Carax's work is a visual feast, which employs the photogenic French capital in a novel way, infusing its streets with colour and vibrancy, while shooting most of his material at night, exploiting the unnerving darkness and shadow play. The incongruous effect is one of a place that is situated within a familiar yet alien time and space. The analogy to the outbreak of the AIDS epidemic is indeed an empirical issue to the film, but the pervading post-apocalyptic aura moves it to a dystopian temporal plane.
Carax's labyrinthine Parisian streets are navigated through stunning camera work, most notably in the sequence that follows Alex's lengthy run along an unending street in homage to Truffaut's extensive tracking of Antoine Doinel's escape in ‘The 400 Blows'. The jolting cinematography is equalled by the film's elliptical and daring structure, which eschews narrative coherency in favour of the evocative affect of the visuals and simmering tensions between characters. Carax is a director who aims directly for the senses and forces of feeling as opposed to those of reason.
This remarkable story, which incorporates elements of thriller, noir, sci-fi and romance, is played to perfection by a cast who stake major holds in contemporary French cinema.
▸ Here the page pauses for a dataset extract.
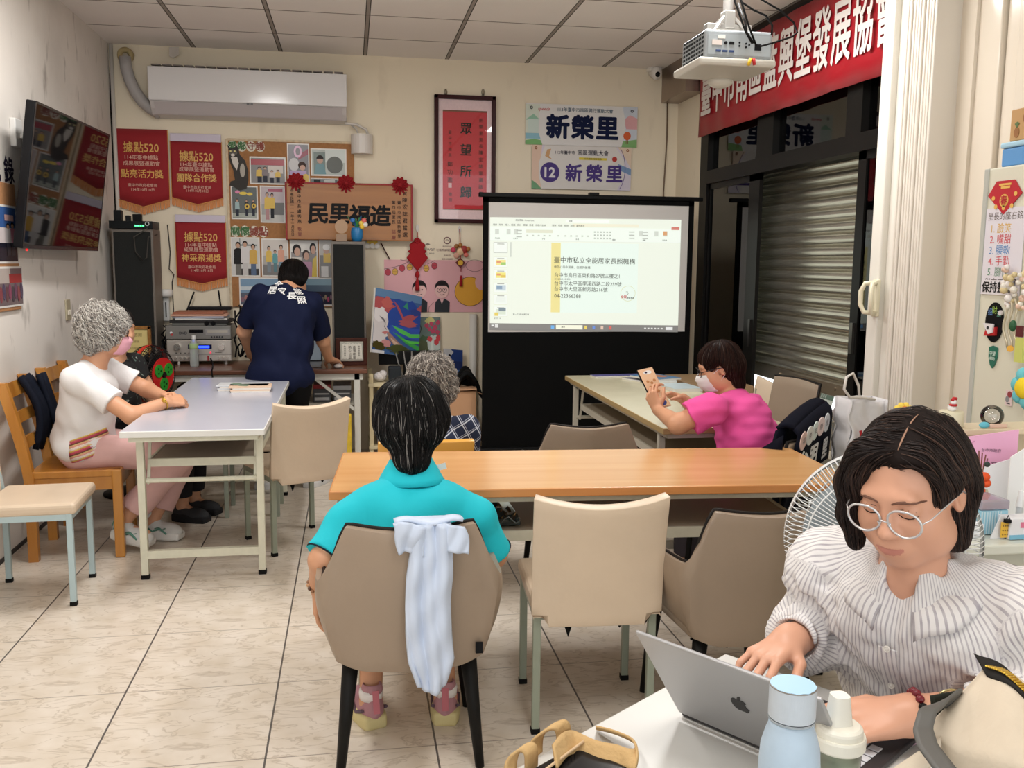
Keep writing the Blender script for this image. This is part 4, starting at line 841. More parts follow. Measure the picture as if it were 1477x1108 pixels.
# recorder on left speaker
o = thing('video_recorder', 'black recorder box with green lights on top of left loudspeaker', 'recorder', (.19, 6.9, 1.656))
MB().rbox(.045, 6.78, 1.656, .33, 7.02, 1.708, .004).build('case', mat((28, 30, 32), .35), o)
b = MB()
for i in range(4): b.box(.215 + i * .016, 6.776, 1.672, .226 + i * .016, 6.781, 1.681)
b.build('indicator_lights', mat((60, 240, 110), emit=5 * EMK), o)
MB().torus((.295, 6.778, 1.69), .012, .003, Matrix.Rotation(PI / 2, 4, 'X'), 20, 6).build('dial', mat((200, 206, 206), .3), o)
for i, (x, w, h, c) in enumerate(((.09, .05, .075, (26, 26, 28)), (.155, .028, .04, (32, 32, 34)), (.215, .055, .05, (22, 22, 24)))):
    tag(MB().rbox(x - w / 2, 6.84, 1.708, x + w / 2, 6.90, 1.708 + h, .005).build('power_adapter', mat(c, .5)), ['tall black plug adapter leftmost on the recorder', 'small black plug adapter in the middle of the recorder', 'wide black adapter rightmost on the recorder'][i], 'adapter', 'black adapters on top of the recorder')
b = MB(); b.tube([(.3, 6.77, 1.66), (.21, 6.76, 1.60), (.215, 6.765, 1.50), (.26, 6.76, 1.44), (.285, 6.77, 1.46), (.30, 6.775, 1.60), (.335, 6.9, 1.62)], .004, 6); b.tube([(.36, 7.15, 1.70), (.37, 7.16, 1.5), (.36, 7.15, 1.38), (.39, 7.16, 1.34), (.375, 7.16, 1.28), (.38, 7.16, .95), (.36, 7.1, .85)], .004, 6)
tag(b.build('cable', mat((70, 66, 62)), smooth=True), 'thin wires hanging from the recorder down beside left loudspeaker', 'cable')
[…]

Carax's muse Denis Lavant (‘Les amants du pont neuf', ‘Beau travail') is once again disconcertingly off-beat and displays another physical performance that attests to his roots in theatre and circus. Juliette Binoche, fresh from her breakthrough in Téchiné's ‘Rendez-vous', radiates an enigmatic beauty and disquiet in another assured performance, which signals her impending status as one of THE actresses of her generation. The legendary Michel Piccoli (‘Le Mépris', ‘Les Choses de la vie', ‘La Grande bouffe'), proffers an authenticity to his role as the ageing criminal, who, although on the wane, proves he is a force to be reckoned with. Finally, Julie Delpy makes a César winning performance as the naive Lise (years later Kieslowski would attribute leading roles to Binoche and Delpy in the masterful Three Colours Blue and White respectively).
A bold romantic, Carax is arguably the most genuine inheritor of the New Wave (especially Godard), whose films challenge convention and fashion a completely novel and thrilling form of cinema. ‘The Night is Young' is a prime example of this but unfortunately (and this is where he differs from his prolific Nouvelle Vague influences) is one of only four full-length features this exceptional filmmaker has made. To be savoured accordingly.